Earlier today, I was searching through Linkedin.com articles of my colleagues and ran across a quote which is frequently attributed to Mark Twain and which I’d read years ago– “Twenty years from now you will be more disappointed by the things that you didn’t do than by the ones you did do. So throw off the bowlines. Sail away from the safe harbor. Catch the trade winds in your sails. Explore. Dream. Discover.” In Russian, we have a more down-to-Earth saying of a similar meaning: “Лучше сделать и жалеть, чем не сделать и жалеть” (translated as: “It’s better to do something and feel sorry afterwards than to never do anything and feel sorry later.”) I noticed that during the recent years, I came to follow this principle in my own career and it’s been helping me to develop a better look on my professional life.
The one who learned to be brave and open to new experiences becomes the winner in every life situation, because even if you fail to take a new step in career, the time and effort invested in doing it, turns into valuable experience, and no one can take it away from you.
Whenever you fall, you can get up to your feet and continue going forward, but those who never moved forward, will remain where they were — sitting and watching how life flows around them and ahead.
I had the most interesting conversation with my students earlier today. We were discussing the pros and contras of starting business right after graduation, and many of them stated that they would rather start some business of their own (if they had some money to invest into it) than go to numerous job interviews and face numerous rejections before they can get their first job. Well, honestly, I did not anticipate that so many of young people would support this approach.

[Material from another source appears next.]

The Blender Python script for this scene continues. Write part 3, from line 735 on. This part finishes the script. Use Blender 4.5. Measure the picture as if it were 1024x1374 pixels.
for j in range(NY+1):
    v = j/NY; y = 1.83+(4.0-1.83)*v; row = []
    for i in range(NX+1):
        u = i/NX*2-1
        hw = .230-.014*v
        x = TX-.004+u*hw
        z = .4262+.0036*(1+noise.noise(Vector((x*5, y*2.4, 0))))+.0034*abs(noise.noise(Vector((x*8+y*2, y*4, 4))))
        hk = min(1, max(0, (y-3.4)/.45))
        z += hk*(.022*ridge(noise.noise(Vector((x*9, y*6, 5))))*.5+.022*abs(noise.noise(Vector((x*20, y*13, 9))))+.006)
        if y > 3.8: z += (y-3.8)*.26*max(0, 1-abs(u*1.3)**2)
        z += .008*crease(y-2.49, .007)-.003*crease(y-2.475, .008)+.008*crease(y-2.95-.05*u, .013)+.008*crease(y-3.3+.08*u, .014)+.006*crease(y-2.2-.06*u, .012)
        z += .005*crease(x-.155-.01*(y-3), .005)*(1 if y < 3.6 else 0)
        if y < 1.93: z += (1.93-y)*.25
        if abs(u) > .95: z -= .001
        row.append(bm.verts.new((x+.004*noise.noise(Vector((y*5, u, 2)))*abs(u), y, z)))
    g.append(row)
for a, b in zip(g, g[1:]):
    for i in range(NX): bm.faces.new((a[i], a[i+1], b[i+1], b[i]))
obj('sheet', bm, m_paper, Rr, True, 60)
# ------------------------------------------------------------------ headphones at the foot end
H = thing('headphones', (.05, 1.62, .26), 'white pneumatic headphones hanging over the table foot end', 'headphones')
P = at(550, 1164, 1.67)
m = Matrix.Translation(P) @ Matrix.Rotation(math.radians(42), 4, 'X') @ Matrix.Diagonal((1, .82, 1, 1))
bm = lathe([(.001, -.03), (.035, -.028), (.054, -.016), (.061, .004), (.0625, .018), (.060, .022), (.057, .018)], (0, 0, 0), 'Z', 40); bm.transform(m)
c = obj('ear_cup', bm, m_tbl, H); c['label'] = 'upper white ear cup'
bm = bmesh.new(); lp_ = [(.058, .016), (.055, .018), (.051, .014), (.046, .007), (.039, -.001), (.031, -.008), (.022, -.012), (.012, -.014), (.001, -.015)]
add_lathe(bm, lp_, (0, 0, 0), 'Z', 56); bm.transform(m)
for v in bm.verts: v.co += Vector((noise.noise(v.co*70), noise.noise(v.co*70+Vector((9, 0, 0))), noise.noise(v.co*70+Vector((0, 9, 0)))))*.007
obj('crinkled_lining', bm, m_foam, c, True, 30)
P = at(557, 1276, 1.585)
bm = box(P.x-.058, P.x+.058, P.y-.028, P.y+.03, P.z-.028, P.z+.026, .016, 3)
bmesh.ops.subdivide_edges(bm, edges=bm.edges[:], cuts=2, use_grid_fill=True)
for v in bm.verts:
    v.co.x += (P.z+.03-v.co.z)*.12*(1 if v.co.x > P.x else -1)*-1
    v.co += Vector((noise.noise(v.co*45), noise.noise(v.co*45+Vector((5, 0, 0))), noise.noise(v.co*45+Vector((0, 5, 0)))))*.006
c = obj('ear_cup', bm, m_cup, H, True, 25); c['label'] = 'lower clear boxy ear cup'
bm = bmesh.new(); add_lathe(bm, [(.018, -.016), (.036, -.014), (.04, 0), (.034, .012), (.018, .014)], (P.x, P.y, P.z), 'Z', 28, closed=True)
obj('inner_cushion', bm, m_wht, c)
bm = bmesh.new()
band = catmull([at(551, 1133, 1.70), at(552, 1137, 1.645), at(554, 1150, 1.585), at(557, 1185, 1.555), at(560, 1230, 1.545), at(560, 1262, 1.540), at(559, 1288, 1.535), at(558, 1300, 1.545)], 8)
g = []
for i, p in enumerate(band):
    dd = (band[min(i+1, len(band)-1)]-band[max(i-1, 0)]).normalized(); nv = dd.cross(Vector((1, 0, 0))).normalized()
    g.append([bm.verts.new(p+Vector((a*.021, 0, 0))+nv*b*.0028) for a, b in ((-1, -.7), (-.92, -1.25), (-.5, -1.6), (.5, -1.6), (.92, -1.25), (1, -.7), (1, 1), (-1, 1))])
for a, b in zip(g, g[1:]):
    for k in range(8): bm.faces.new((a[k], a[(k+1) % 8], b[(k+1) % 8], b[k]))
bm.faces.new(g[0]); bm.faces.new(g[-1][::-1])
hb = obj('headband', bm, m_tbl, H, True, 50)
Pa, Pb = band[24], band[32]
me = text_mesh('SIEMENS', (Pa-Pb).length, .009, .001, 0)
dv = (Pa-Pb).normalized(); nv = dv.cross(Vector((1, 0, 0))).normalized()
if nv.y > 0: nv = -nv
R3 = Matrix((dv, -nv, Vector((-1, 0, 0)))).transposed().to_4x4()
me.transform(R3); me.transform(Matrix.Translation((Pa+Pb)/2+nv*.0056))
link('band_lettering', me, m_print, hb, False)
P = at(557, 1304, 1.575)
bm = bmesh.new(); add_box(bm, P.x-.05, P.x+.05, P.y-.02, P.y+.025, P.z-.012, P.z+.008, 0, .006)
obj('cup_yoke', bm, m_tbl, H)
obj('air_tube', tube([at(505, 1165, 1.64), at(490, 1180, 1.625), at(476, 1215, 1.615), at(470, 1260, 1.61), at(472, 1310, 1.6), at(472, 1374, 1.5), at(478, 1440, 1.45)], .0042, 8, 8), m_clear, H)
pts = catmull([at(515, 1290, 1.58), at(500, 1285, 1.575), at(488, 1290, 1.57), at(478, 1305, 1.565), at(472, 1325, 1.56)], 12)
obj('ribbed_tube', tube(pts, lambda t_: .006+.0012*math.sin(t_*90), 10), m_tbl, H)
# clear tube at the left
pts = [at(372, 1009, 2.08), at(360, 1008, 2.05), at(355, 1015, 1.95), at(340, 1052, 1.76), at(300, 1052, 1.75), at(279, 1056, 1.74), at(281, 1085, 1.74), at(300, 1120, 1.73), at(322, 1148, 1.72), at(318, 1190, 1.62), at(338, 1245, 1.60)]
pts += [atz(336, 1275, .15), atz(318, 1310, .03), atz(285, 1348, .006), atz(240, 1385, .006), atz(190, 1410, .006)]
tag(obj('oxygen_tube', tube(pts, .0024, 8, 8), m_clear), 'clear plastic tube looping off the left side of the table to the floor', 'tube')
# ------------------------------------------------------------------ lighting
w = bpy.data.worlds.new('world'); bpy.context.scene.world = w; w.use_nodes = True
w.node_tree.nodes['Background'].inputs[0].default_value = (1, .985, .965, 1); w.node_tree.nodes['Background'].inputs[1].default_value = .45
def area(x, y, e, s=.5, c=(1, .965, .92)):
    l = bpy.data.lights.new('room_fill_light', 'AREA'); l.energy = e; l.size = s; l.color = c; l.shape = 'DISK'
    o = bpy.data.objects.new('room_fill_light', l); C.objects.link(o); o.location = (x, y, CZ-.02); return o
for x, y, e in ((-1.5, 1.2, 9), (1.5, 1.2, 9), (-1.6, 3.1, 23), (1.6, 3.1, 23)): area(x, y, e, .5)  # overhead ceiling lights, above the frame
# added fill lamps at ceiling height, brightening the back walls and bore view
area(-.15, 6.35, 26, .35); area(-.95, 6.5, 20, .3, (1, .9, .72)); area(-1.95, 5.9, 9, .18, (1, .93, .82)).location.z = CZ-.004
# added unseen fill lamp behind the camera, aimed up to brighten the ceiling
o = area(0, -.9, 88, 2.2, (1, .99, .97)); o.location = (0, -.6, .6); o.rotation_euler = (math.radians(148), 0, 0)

So, I’ve been thinking — isn’t it turning into a tendency? To blow on dice, wish good luck to yourself, and step into the unknown without even having a parachute of experience behind your back.., to take all the risk of failure simply because you would like to avoid the humiliation and disappointment of rejection? Well, it seems this approach is turning into a tendency today. When I asked my students to explain themselves, they responded with this: “We prefer to save time and learn right on the way, by building our own strategy rather than having to spend months looking for job and then having to follow management of a boss who would be just a couple of years older and possibly not a real expert, either.”
Well, that’s a statement that made me stop and think. It seems that this tendency is growing as a sequence of the world’s general tendency to think that everything can/should be done with little effort. Is this happening for good? Is this going to bring us to a dead-end? Let’s discuss this. Please, share what you think.